• _SHORT TASK_
Quote the data exactly, first line to the line containing "PI = math.pi", with no pictures.

• _PROVIDED MATERIAL_

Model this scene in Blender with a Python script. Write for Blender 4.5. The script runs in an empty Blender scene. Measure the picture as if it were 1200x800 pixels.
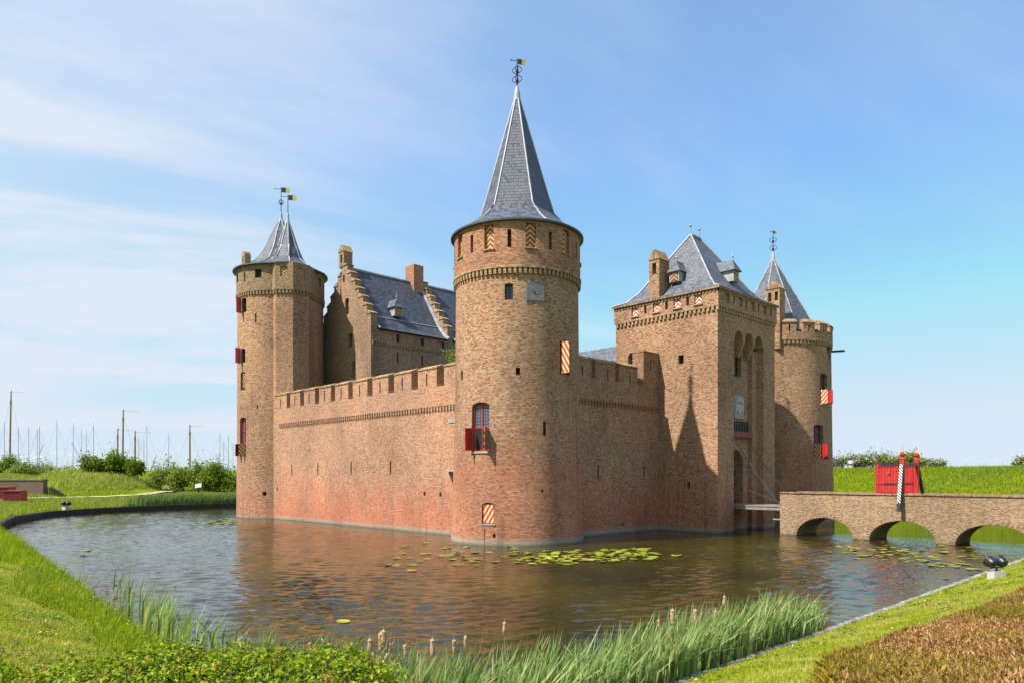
import bpy, bmesh, math, random
import numpy as np
from mathutils import Vector, Matrix

random.seed(7)
RNG = np.random.default_rng(11)
S = bpy.context.scene
COL = S.collection
R = math.radians
PI = math.pi

# ------------------------------------------------------------------ camera, sky, sun, exposure
# the world is aligned with the castle: the origin is the axis of the round corner tower, +x runs
# along the wall to the gate, +y along the long wall, z = 0 is the water of the moat
VX, VY = 0.72169828, 0.69220777        # direction +x seen in the viewer's frame (right, forward)
OX, OY = 0.29431953, 41.45             # the tower axis in the viewer's frame
def cw(X, Y):
    """viewer's ground frame (metres right, metres forward) -> castle frame"""
    dx, dy = X - OX, Y - OY
    return dx * VX + dy * VY, -dx * VY + dy * VX

cam_data = bpy.data.cameras.new('camera')
cam = bpy.data.objects.new('camera', cam_data)
COL.objects.link(cam)
S.camera = cam
cx, cy = cw(0, 0)
cam.location = (cx, cy, 3.7)
cam.rotation_euler = (R(90), 0, -math.atan2(VY, VX))
cam_data.lens = 36.0 * 845 / 1200
cam_data.sensor_width = 36.0
cam_data.shift_y = 157 / 1200
cam_data.clip_start = 0.1
cam_data.clip_end = 6000

SUN_DIR = Vector((-12.4, 3.62, 17.05)).normalized()      # towards the sun
SUN_EL = math.asin(SUN_DIR.z)
SUN_ROT = math.atan2(SUN_DIR.x, SUN_DIR.y)

world = bpy.data.worlds.new('World')
S.world = world
world.use_nodes = True
SKY_STRENGTH = 0.15

sun_data = bpy.data.lights.new('sun', 'SUN')
sun_data.energy = 4.7
sun_data.angle = R(0.53)
sun_data.color = (1.0, 0.95, 0.86)
sun = bpy.data.objects.new('sun', sun_data)
COL.objects.link(sun)
sun.rotation_euler = (-SUN_DIR).to_track_quat('-Z', 'Y').to_euler()

S.view_settings.view_transform = 'Standard'
S.view_settings.look = 'None'
S.view_settings.exposure = 0.85
S.view_settings.gamma = 1.0
S.cycles.max_bounces = 6
S.cycles.diffuse_bounces = 3
S.cycles.glossy_bounces = 3
S.cycles.transparent_max_bounces = 6
S.cycles.use_denoising = True
S.cycles.sample_clamp_indirect = 6.0

# ------------------------------------------------------------------ node helper
class G:
    def __init__(self, nt):
        self.nt = nt
    def n(self, t, **kw):
        nd = self.nt.nodes.new(t)
        for k, v in kw.items():
            setattr(nd, k, v)
        return nd
    def put(self, sock, v):
        if isinstance(v, bpy.types.NodeSocket):
            self.nt.links.new(v, sock)
        elif v is not None:
            if isinstance(v, (tuple, list)) and len(v) == 3 and sock.type == 'RGBA':
                v = (*v, 1)
            sock.default_value = v
    def math(self, op, a, b=None, c=None, clamp=False):
        nd = self.n('ShaderNodeMath', operation=op, use_clamp=clamp)
        self.put(nd.inputs[0], a)
        if b is not None: self.put(nd.inputs[1], b)
        if c is not None: self.put(nd.inputs[2], c)
        return nd.outputs[0]
    def vmul(self, v, s):
        nd = self.n('ShaderNodeVectorMath', operation='MULTIPLY')
        self.put(nd.inputs[0], v); self.put(nd.inputs[1], s)
        return nd.outputs[0]
    def noise(self, vec, scale, detail=4, rough=0.55, dist=0.0):
        nd = self.n('ShaderNodeTexNoise')
        self.put(nd.inputs['Vector'], vec)
        nd.inputs['Scale'].default_value = scale
        nd.inputs['Detail'].default_value = detail
        nd.inputs['Roughness'].default_value = rough
        nd.inputs['Distortion'].default_value = dist
        return nd.outputs['Fac']
    def rng(self, v, a, b, c=0.0, d=1.0, smooth=False):
        nd = self.n('ShaderNodeMapRange', interpolation_type='SMOOTHSTEP' if smooth else 'LINEAR')
        self.put(nd.inputs[0], v)
        for i, x in enumerate((a, b, c, d)):
            self.put(nd.inputs[1 + i], x)
        return nd.outputs[0]
    def mix(self, f, a, b, mode='MIX'):
        nd = self.n('ShaderNodeMix', data_type='RGBA', blend_type=mode)
        self.put(nd.inputs[0], f); self.put(nd.inputs[6], a); self.put(nd.inputs[7], b)
        return nd.outputs[2]
    def ramp(self, f, stops, const=False):
        nd = self.n('ShaderNodeValToRGB')
        cr = nd.color_ramp
        cr.interpolation = 'CONSTANT' if const else 'LINEAR'
        while len(cr.elements) < len(stops):
            cr.elements.new(0.5)
        for e, (p, c) in zip(cr.elements, stops):
            e.position = p
            e.color = (*c, 1) if len(c) == 3 else c
        self.put(nd.inputs[0], f)
        return nd.outputs[0]
    def sep(self, v):
        nd = self.n('ShaderNodeSeparateXYZ'); self.put(nd.inputs[0], v)
        return nd.outputs
    def comb(self, x, y, z=0.0):
        nd = self.n('ShaderNodeCombineXYZ')
        self.put(nd.inputs[0], x); self.put(nd.inputs[1], y); self.put(nd.inputs[2], z)
        return nd.outputs[0]
    def obj(self):
        return self.n('ShaderNodeTexCoord').outputs['Object']
    def uv(self):
        return self.n('ShaderNodeUVMap').outputs[0]
    def bump(self, h, strength=0.5, distance=0.02):
        nd = self.n('ShaderNodeBump')
        nd.inputs['Strength'].default_value = strength
        nd.inputs['Distance'].default_value = distance
        self.put(nd.inputs['Height'], h)
        return nd.outputs[0]

def new_mat(name):
    m = bpy.data.materials.new(name)
    m.use_nodes = True
    g = G(m.node_tree)
    b = m.node_tree.nodes['Principled BSDF']
    return m, g, b

# ------------------------------------------------------------------ world nodes
def build_world():
    nt = world.node_tree
    g = G(nt)
    bg = nt.nodes['Background']
    sky = g.n('ShaderNodeTexSky', sky_type='NISHITA')
    sky.sun_disc = False
    sky.sun_elevation = SUN_EL
    sky.sun_rotation = SUN_ROT
    sky.altitude = 0
    sky.air_density = 1.0
    sky.dust_density = 1.2
    sky.ozone_density = 2.2
    d = g.n('ShaderNodeTexCoord').outputs['Generated']
    x, y, z = g.sep(d)
    # thin high cloud: noise on a plane overhead, so that wisps get finer towards the horizon
    zz = g.math('ADD', g.math('MAXIMUM', z, 0.0), 0.22)
    px = g.math('DIVIDE', x, zz)
    py = g.math('DIVIDE', y, zz)
    vec = g.comb(px, py, 0.0)
    rot = g.n('ShaderNodeVectorRotate', rotation_type='Z_AXIS')
    g.put(rot.inputs['Vector'], vec); rot.inputs['Angle'].default_value = R(20)
    w = g.vmul(rot.outputs[0], (0.55, 1.5, 1.0))
    n1 = g.noise(w, 0.9, 7, 0.58, 0.35)
    n2 = g.noise(vec, 0.42, 3, 0.5)
    wisps = g.rng(n1, 0.40, 0.72, 0.0, 1.0, True)
    big = g.rng(n2, 0.38, 0.66, 0.0, 1.0, True)
    veil = g.math('MULTIPLY', g.math('ADD', g.math('MULTIPLY', wisps, 0.75), 0.12), g.math('ADD', g.math('MULTIPLY', big, 0.8), 0.42))
    # more veil on the sun's side of the sky
    side = g.math('ADD', g.math('MULTIPLY', x, -0.75), g.math('MULTIPLY', y, 0.66))
    veil = g.math('MULTIPLY', veil, g.rng(side, -0.5, 0.75, 0.85, 1.25))
    veil = g.math('ADD', veil, g.math('MULTIPLY', g.rng(side, -0.15, 0.65, 0.0, 0.85, True), g.math('ADD', g.math('MULTIPLY', wisps, 0.75), 0.40)))
    veil = g.math('ADD', veil, 0.09)
    haze = g.math('POWER', g.math('SUBTRACT', 1.0, g.math('MAXIMUM', z, 0.0), clamp=True), 7.0)
    f = g.math('MAXIMUM', veil, g.math('MULTIPLY', haze, 0.95), clamp=True)
    cloud = g.mix(0.0, (2.75, 3.05, 3.48), (6, 6, 6))
    tint = g.mix(1.0, sky.outputs[0], (0.53, 0.83, 0.96), 'MULTIPLY')
    mn = g.n('ShaderNodeVectorMath', operation='MINIMUM')
    g.put(mn.inputs[0], tint); g.put(mn.inputs[1], (2.45, 2.88, 3.45))
    tint = mn.outputs[0]
    col = g.mix(f, tint, cloud)
    g.put(bg.inputs['Color'], col)
    bg.inputs['Strength'].default_value = SKY_STRENGTH
build_world()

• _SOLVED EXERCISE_
Model this scene in Blender with a Python script. Write for Blender 4.5. The script runs in an empty Blender scene. Measure the picture as if it were 1200x800 pixels.
import bpy, bmesh, math, random
import numpy as np
from mathutils import Vector, Matrix

random.seed(7)
RNG = np.random.default_rng(11)
S = bpy.context.scene
COL = S.collection
R = math.radians
PI = math.pi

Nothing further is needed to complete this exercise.